Ist eine Umstellung von der Kameralistik auf die Doppik rechtlich verpflichtend?

Die Umstellung von der Kameralistik auf die doppelte Buchführung (Doppik) ist in Deutschland von Bundesland zu Bundesland unterschiedlich geregelt. Während für Gemeinden in beispielsweise Hessen oder Nordrhein-Westfalen die Umstellung durch die jeweilige Gemeindehaushaltsverordnung verpflichtend wurde, gibt es in anderen Bundesländern nach wie vor die Wahlmöglichkeit. Für Bundesbehörden besteht bislang keine rechtliche Verpflichtung zur Doppik, die BHO folgt überwiegend weiterhin der Kameralistik. Die rechtlichen Vorgaben zur Einführung der Doppik finden sich in den Landesgesetzen und Verordnungen, wobei häufig auch Fristen und Übergangsregelungen normiert wurden. Eine bundesweit einheitliche rechtliche Pflicht besteht aktuell nicht, wohl aber Tendenzen zur Vereinheitlichung im Lichte europäischer Rechnungslegungsvorgaben.

Wie regelt das Haushaltsrecht den Umgang mit Fehlbeträgen im kameralistischen Haushaltsabschluss?
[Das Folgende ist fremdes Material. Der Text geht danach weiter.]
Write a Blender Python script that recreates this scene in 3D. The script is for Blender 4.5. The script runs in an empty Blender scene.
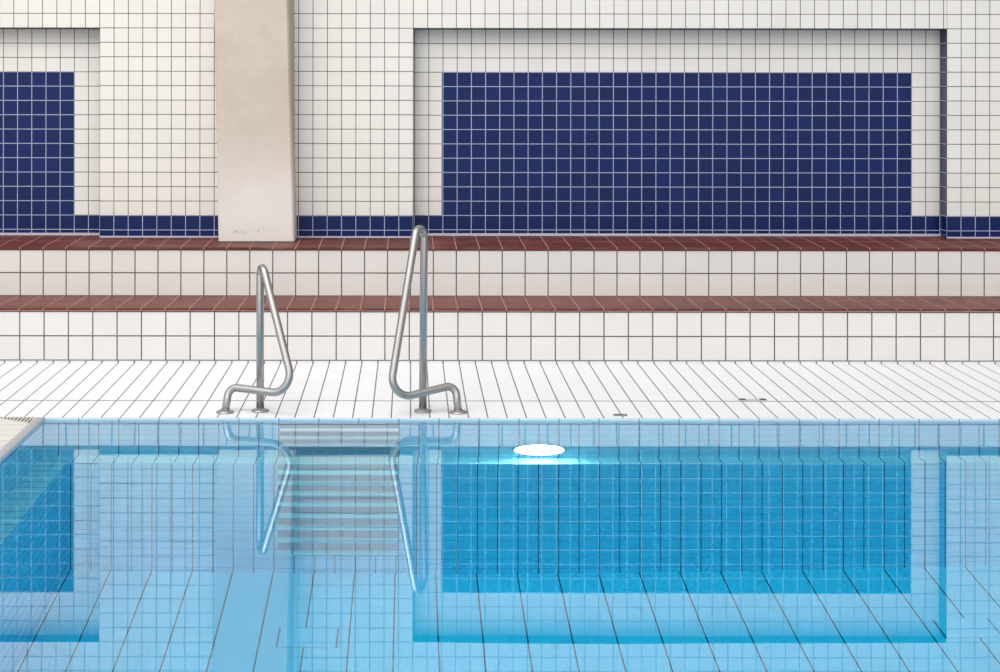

Das Haushaltsrecht sieht im Falle eines Fehlbetrags im kameralistischen Haushaltsabschluss detaillierte Maßnahmen vor, um den Haushaltsausgleich künftig sicherzustellen. Nach den Vorgaben der BHO und LHO muss der Fehlbetrag im nächsten Haushaltsjahr als Haushaltslast in den neuen Haushaltsplan eingestellt werden. § 19 HGrG und die korrespondierenden Bestimmungen in den Gemeindeordnungen konkretisieren, dass bestehende Fehlbeträge zu verrechnen beziehungsweise auszugleichen sind. Die rechtlichen Vorgaben zielen darauf ab, Zahlungsfähigkeit und die haushaltsmäßige Balance der öffentlichen Stellen wiederherzustellen. Werden die Regelungen missachtet, können aufsichtsrechtliche Maßnahmen durch die übergeordnete Fachaufsicht ergriffen und im schlimmsten Fall ein Haushaltssicherungskonzept angeordnet werden.